Ederson, the Selecão's new hope

In announcing his first squad as Brazil coach, Mano Menezes called up ten new faces for next Tuesday’s friendly with USA. Figuring in the list along with hotly tipped youngsters Paulo Henrique (better known as Ganso), Neymar and Rafael was 24-year-old Lyon midfielder Ederson, who has been working hard over the close season to cement a first-team place with the seven-time French champions Lyon.

Largely unknown to the fans back in Brazil, Ederson is no stranger to the national team. Handed the captain’s armband by coach Marcos Paqueta at the FIFA U-17 World Cup Finland 2003, he led A Seleção to the title, which they claimed by beating a Spain side containing the likes of Cesc Fabregas and David Silva in the Final in Helsinki.

Speaking exclusively to FIFA.com about a call-up he himself describes as “unexpected”, Ederson discussed his career to date and his hopes for a future that looks increasingly bright.

FIFA.com: Ederson, Mano Menezes said he called all the players before finalising the list. Did he ring you and if so, what did he say?
Ederson: He called to find out how I was physically because the season hasn’t even started in Europe. He didn’t tell me I was going to be in the squad though, and I only found out when the list was announced. I was in London at the time and my brother rang to say that everyone back home was celebrating like crazy. I was so happy.

Menezes obviously knows you well. In a recent interview, he had this to say about you: “He’s a traditional midfielder who can operate on the right or the left but favours his right foot. He’s about the same height as Ganso but he plays more on the other side.” Would you agree with that?
He seems to keep a very close eye on what’s happening in national and international football. He also said he first saw me when I was with RS Futebol [Ederson’s first club]. I was only 16 or 17 then and I hadn’t turned professional. We had a good side, as did XV de Novembro, the team he was coaching.

He usually plays with two wide midfielders and has said he intends to make the national team adopt a 4-2-3-1 formation. How do you think you can fit into that system?
Lyon play a traditional 4-3-3 with a holding midfielder and two players out wide. I can play on either side in that system although we sometimes switch to 4-2-3-1, where I can move inside and tuck in just behind the striker. My tactical appreciation of the game has improved a lot since I came to Europe. I’ve learned where to position myself when the team loses possession and tries to win it back. I started out as an attacking midfielder but I don’t find it difficult to adapt at all.

The South Africa 2010 defeat to the Netherlands was only a few weeks ago yet Brazil will soon be back in action. Did you think you would get an international call-up so soon?
To be honest I wasn’t even thinking about the Brazil team right now. I’ve been focusing more on Lyon and on having a good pre-season. Even so, you’re always hoping for the call. I had an amazing experience with the U-17s and I wanted to have that opportunity again. Obviously you wait for the call for the U-20 and U-23 teams, and though I couldn’t see it happening before, I think it’s come at a good time.

Although you have not played for any Brazilian clubs or for your country since that U-17 World Cup, your signature was coveted abroad, leading to a move to Nice in 2005. Was that a good decision?
The World Cup definitely opened some doors for me, but I was young and I wanted to stay.

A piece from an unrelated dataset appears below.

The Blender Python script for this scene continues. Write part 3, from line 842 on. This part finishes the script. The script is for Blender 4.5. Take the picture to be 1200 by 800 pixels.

I’d had a tough time of it at Juventude and at Inter with injuries and the like, and that’s when Nice came in for me. It was a good move because I’ve kept on making progress since then.

You did enough there to convince to Lyon to sign you, although Menezes has himself said that you have not kicked on as expected. Why is that? Is it down to the pressure of replacing the iconic Juninho?
I think I had a great first season at Lyon. I ended up playing alongside Juninho and I did a lot of things right. I made 40 appearances and played in five different positions, which meant they were getting the most out of me as a utility player. The second season was tougher. I was out for two and a half months with an injury and I played fewer games because the coach decided to rotate the team more. I only got back to my best at the end of the season.

People in France have tipped you to make your name as an attacking midfielder. Do you think you can prove them right?
To achieve that you need play and get into a rhythm. And the best way of doing that is to be confident and transmit that to the coach. Training’s no replacement for getting out there and playing but I’m feeling great, I played well in the pre-season games against Juventus and Milan. I scored three goals and set a few others up. I want to have a good year and show what I can do.

And what about Brazil?
Every player dreams about making a World Cup, especially with the next one being in Brazil. But there’s still a long way to go. What matters now is to keep doing well for my club, to win titles and to give my all every time I’m called up. That’s my long-term goal. The rest will come naturally.

You are a popular figure with the fans in France. Do you think you will get the same kind of recognition in Brazil one day?
People don’t know me in Brazil because I left early. But the best way to get yourself known is by playing well and proving your quality. I’m going to show the fans what I can do with the ball at my feet.